濃度・オブ・ザ・リングBACK NUMBER
AKBメンバーの試合に聖地熱狂!
『豆腐プロレス』興行という脅威。
posted2017/09/01 08:00
text by
橋本宗洋Norihiro Hashimoto
photograph by
(C)WIP2017製作委員会(C)AKS
「まるでアイドルのコンサートのような熱狂と歓声」という表現も使い古された感じだが、でも本当にそうだった。
なにしろリングで試合をしていたのは本物のアイドルで、客席を埋め尽くしたのは彼女たちのファンなのだ。
8月29日、プロレスの“聖地”後楽園ホールで行なわれたのは『豆腐プロレス The REAL 2017 WIP CLIMAX in 後楽園ホール』なるイベント。AKB48グループのメンバーがプロレスラーを演じたドラマ『豆腐プロレス』が現実に興行を開催するというものだ。出演をきっかけに大のプロレスファンとなったSKE48・松井珠理奈は〈ハリウッドJURINA〉として、主演のHKT48・宮脇咲良は〈チェリー宮脇〉としてリングに登場、劇中の団体WIPのタッグ王座を争った。

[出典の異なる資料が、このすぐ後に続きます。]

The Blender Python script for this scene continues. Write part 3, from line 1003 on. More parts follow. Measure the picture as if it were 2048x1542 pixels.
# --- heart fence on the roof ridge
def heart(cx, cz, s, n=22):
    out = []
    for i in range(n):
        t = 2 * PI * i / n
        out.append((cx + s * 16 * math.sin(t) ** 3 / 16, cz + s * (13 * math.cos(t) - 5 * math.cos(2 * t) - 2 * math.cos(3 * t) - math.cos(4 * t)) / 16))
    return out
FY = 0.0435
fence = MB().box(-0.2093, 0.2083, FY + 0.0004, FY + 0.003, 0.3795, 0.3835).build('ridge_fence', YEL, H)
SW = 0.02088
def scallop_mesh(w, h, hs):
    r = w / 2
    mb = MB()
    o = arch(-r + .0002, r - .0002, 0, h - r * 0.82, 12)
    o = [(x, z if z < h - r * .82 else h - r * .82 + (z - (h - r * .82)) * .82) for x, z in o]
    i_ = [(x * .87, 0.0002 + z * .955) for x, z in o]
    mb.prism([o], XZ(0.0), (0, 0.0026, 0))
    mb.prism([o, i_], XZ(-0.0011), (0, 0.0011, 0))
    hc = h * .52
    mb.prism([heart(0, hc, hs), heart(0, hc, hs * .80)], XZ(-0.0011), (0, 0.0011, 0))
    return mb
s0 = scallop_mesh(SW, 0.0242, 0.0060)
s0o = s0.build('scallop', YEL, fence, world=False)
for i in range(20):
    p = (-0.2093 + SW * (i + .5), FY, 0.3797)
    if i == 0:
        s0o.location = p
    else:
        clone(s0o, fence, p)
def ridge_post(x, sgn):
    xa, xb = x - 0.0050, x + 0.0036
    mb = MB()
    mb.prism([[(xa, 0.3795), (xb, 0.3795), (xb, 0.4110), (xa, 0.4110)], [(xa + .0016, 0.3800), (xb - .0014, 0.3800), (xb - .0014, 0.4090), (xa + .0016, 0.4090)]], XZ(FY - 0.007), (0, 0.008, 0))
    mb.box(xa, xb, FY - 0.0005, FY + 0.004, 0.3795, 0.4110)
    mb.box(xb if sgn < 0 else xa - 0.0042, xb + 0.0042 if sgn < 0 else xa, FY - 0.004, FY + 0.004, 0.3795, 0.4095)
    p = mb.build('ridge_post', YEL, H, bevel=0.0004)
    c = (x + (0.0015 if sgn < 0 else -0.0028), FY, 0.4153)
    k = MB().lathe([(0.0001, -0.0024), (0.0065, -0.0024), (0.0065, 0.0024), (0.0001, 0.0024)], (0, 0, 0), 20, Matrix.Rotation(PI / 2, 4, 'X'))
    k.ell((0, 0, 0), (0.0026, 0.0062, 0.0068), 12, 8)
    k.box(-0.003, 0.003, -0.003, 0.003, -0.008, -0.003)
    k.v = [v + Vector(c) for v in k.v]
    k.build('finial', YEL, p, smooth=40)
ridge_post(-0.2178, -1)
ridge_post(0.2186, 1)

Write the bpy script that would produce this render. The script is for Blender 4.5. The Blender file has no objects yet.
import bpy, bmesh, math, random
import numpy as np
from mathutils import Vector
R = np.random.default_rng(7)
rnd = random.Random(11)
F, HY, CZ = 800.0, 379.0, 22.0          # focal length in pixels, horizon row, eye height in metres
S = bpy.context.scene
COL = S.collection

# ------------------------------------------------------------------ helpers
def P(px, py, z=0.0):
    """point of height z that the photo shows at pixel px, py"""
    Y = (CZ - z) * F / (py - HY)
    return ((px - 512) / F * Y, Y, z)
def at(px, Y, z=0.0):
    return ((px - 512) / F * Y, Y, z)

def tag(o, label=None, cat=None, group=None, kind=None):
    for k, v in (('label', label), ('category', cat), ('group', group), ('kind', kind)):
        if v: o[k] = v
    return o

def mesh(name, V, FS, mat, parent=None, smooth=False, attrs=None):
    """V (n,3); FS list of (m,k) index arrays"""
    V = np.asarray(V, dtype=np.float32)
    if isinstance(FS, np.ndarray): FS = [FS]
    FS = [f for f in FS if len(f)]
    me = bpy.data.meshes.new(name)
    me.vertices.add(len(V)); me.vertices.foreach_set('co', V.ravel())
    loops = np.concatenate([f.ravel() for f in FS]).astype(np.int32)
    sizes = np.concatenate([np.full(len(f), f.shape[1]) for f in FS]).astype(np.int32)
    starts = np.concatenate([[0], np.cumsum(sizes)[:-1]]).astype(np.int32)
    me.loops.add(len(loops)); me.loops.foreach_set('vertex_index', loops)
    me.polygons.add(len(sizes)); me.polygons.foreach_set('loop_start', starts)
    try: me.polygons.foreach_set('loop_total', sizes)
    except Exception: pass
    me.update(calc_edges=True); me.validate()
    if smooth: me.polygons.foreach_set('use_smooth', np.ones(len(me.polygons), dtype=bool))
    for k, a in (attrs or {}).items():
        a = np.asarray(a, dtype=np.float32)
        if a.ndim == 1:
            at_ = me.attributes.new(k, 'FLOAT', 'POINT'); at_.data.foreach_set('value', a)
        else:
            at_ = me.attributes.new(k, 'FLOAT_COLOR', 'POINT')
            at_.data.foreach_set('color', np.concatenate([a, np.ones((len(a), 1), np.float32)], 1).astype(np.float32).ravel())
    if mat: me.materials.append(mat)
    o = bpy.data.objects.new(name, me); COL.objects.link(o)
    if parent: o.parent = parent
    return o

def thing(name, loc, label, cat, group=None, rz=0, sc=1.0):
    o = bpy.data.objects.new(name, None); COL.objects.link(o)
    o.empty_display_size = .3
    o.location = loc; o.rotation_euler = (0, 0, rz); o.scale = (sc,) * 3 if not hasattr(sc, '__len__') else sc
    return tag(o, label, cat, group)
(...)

大会を見る前の正直な気持ちは「大丈夫か?」であった。
ドラマの撮影後も、今大会のためにメンバーが真剣に練習してきたことはさまざまな形で伝わってきたし、総選挙にせよ大規模なライブにせよ、彼女たちのアイドル活動そのものがタフでなければできないものだろう。そのプロ根性は侮れない。とはいえ、だ。
見せる“工夫”とマッチメイクの妙。
ドラマでは、プロレスの技の途中でカットを割っていた。
簡単にいえば、フライングボディプレスで「飛ぶ瞬間」と「相手にぶつかる瞬間」を分けて撮る。そのほうが安全だし効率もいいのだろうが、それではどうしたって「ごまかし」に見えてしまう。
現実の試合、四方から見られるリングでカットを割るわけにはいかない。ゆえの「大丈夫か?」であった。
結果から言うと、不安は3割くらい当たり、7割は外れた。“プロ顔負け”とはさすがに言えないが、メンバーの魅力込みで、前半戦から充分に楽しめるものではあったのだ。それぞれ、できることとできないことの差は大きい。ムーンサルトプレスを決めるメンバーがいる一方で、腰の入っていないエルボーに失笑してしまう場面も。ロープワークは総じてぎこちなく、投げ技などで受け身らしい受け身を取る場面も少なかった。